Bu bağlamda; iyi örnekler ve öyküler arasında sayılabilecek bir çalışma daha var. Mardin Büyükşehir Belediyesi Gençlik Merkezi tarafından organize edilen ve GAP İdaresi tarafından da desteklenen "Mezopotamya'dan Dünyayı Yeniden Yorumluyoruz" adlı proje kapsamında; "Dış Politika Atölyesi"nde 12 hafta eğitim alan 360 gençten 23'ü Rusya'yı, 25'i Almanya-Hollanda-Belçika'yı, 15'i Fas'ı, 17'si Katar'ı gezip görme imkanı buldular.
ÜRETEN TÜRKİYE
Geçtiğimiz günlerde; Milli Eğitim Bakanlığı, Sanayi ve Teknoloji Bakanlığı, İstanbul Sanayi Odası (İSO), İstanbul Ticaret Odası (İTO) ve İstanbul Teknik Üniversitesi (İTÜ) arasında; "Mesleki Eğitim İş Birliği Protokolü" imzalandı. İlgililer, yetkililer tarafından; giderek belirgin hale gelmeye başlayan yeni bir yaklaşımın işaretleri, ipuçları açıklandı.
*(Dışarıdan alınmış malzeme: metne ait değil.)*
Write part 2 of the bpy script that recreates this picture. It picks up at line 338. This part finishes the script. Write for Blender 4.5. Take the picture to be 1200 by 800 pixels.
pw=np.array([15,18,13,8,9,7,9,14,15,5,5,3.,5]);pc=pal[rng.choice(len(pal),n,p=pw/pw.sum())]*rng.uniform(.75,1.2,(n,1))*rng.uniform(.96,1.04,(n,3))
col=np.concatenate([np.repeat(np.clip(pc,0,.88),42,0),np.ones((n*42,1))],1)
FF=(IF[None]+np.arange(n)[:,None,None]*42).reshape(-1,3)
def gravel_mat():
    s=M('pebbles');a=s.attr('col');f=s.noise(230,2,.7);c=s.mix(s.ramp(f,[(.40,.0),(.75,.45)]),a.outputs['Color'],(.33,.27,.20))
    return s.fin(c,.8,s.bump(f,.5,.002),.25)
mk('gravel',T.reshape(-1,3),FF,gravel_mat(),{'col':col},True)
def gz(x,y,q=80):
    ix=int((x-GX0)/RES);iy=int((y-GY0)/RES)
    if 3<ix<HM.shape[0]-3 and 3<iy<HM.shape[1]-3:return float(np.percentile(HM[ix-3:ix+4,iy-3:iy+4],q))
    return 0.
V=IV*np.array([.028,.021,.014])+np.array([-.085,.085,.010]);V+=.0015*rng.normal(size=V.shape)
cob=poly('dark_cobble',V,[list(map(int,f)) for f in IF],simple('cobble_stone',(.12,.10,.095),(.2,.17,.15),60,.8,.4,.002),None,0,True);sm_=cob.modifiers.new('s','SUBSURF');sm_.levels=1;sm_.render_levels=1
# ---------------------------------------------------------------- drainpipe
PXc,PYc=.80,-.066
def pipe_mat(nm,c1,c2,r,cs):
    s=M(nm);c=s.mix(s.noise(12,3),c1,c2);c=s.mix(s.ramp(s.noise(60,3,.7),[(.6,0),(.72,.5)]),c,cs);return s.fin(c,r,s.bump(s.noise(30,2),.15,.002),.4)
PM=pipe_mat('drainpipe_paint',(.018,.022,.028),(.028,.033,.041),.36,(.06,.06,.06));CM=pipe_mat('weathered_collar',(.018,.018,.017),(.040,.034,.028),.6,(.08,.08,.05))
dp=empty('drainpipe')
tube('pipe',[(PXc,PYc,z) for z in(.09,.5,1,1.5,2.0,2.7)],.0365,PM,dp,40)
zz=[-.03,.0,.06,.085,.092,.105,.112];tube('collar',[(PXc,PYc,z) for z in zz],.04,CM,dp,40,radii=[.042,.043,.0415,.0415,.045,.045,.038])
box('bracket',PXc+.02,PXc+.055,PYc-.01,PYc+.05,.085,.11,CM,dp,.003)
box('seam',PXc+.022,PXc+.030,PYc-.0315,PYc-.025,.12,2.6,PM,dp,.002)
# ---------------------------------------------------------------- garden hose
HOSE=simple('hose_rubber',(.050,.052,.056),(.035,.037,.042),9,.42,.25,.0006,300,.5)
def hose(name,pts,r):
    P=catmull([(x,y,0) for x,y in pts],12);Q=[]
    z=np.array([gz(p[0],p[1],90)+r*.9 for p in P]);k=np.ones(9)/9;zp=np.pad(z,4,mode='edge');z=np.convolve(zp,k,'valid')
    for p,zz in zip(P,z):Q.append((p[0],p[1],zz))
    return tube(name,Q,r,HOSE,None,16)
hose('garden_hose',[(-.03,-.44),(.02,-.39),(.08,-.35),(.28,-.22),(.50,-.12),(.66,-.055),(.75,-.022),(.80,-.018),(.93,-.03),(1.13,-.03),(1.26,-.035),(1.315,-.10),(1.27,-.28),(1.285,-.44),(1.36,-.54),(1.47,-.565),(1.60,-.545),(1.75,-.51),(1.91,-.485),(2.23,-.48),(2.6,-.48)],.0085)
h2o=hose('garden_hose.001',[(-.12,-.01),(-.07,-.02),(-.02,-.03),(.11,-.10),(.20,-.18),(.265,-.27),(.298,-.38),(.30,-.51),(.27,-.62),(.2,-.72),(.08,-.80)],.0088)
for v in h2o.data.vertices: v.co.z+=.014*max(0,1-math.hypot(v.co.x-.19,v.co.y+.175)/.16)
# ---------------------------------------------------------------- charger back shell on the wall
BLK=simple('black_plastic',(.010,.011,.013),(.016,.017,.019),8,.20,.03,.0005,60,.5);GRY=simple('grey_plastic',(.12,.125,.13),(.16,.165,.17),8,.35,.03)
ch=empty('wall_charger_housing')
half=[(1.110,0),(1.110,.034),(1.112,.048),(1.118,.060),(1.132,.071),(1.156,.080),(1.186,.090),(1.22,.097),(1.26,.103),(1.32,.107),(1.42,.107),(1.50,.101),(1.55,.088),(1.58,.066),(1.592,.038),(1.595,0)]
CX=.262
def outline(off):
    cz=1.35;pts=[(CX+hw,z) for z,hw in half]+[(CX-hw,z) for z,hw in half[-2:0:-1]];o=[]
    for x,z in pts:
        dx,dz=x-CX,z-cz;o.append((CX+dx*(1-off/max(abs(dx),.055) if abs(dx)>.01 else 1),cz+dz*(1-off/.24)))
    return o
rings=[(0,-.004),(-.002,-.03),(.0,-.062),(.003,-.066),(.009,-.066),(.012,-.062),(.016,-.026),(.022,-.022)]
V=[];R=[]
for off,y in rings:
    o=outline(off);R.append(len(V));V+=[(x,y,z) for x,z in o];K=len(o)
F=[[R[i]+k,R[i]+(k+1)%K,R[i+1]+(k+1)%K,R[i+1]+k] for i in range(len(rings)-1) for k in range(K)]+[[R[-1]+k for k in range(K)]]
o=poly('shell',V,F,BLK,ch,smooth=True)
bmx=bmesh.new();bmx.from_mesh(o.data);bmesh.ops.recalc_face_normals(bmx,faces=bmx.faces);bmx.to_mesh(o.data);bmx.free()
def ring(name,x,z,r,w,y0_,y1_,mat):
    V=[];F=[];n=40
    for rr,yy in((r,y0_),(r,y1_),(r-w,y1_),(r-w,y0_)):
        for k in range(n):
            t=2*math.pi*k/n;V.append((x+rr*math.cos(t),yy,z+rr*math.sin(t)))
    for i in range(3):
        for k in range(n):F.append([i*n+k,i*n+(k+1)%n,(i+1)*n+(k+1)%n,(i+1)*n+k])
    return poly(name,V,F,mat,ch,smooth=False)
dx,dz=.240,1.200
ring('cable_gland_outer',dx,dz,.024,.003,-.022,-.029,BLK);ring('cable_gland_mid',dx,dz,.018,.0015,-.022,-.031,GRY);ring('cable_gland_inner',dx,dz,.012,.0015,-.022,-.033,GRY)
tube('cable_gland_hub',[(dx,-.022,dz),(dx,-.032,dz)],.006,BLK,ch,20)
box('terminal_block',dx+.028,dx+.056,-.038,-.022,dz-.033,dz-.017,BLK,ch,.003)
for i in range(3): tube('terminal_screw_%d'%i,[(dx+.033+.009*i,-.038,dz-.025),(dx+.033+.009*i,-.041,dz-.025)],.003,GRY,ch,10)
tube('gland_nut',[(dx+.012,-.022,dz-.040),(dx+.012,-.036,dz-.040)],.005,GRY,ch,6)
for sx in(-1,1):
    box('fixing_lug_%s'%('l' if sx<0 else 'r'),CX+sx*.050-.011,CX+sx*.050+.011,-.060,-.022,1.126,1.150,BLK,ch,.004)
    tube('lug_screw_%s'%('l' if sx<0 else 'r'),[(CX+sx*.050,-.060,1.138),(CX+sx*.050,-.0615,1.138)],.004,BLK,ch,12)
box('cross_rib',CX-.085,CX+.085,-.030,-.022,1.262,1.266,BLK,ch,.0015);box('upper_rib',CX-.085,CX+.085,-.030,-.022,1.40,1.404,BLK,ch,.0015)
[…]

Milli Eğitim Bakanı Ziya Selçuk; artık "ara eleman" seviyesini geçip, "aranan eleman" seviyesine ulaşılması gerektiğinden söz etti. Sanayi ve Teknoloji Bakanı Mustafa Varank ise; daha önce imzalanan "300 OSB'ye 300 Teknik Okul" protokolüne atıfta bulunarak; Türkiye genelinde, Mesleki ve Teknik Okullar ile Organize Sanayi Bölgeleri'nin eşleştirileceğini, özdeşleştirileceğini belirtti.
İSO Başkanı Erdal Bahçivan; mesleki-teknik eğitimin genel istidam içindeki payının Almanya'da % 58, Güney Kore'de % 39, Türkiye'de % 20 olduğunu hatırlattı. İTO Başkanı Şekip Avdagiç ise; mesleki eğitimin "istikbal meselesi" olduğunu belirterek, "üreten okul-üreten ülke" vurgusunu yaptı.
OKULLARDA TÜRK MÜZİĞİ SEMİNERLERİ
İstanbul Devlet Türk Müziği Topluluğu Müdürü ve ses sanatçısı Dr. Aylin Şengün Taşçı; Milli Eğitim Bakanlığı'nın onayı ve desteğiyle, okullarda Türk Müziği seminerlerine başlamış. Gönüllü bir hizmet olarak; eğitim çağındaki çocuklara ve gençlere, Türk Müziği'ni tanıtmaya ve sevdirmeye çalışacakmış.
Hemen ilk seminerlerden anlaşılan o ki; bizim evlatlarımız, bizim kültürümüzün ve medeniyetimizin musiki dünyasını tanımıyor, bilmiyorlar. O kadar yabancılar ki; "tanbur" görünce "bağlama" diyor, "ney"le muhatap olunca "kaval" zannediyor, "bendir" sorulunca "darbuka" cevabını veriyorlar.
Bu açığın bir an önce kapatılabilmesi için; daha geniş bir kadroyla, bütün okullarda, benzer eğitimler verilmelidir. Türk Halk Müziği, Türk Sanat Müziği, Türk Tasavvuf Müziği, Türk Mehter Müziği ve hatta Dini Musiki; güzel örnekleri ve öyküleriyle, çocuklarımızın ve gençlerimizin dünyasına girmelidir.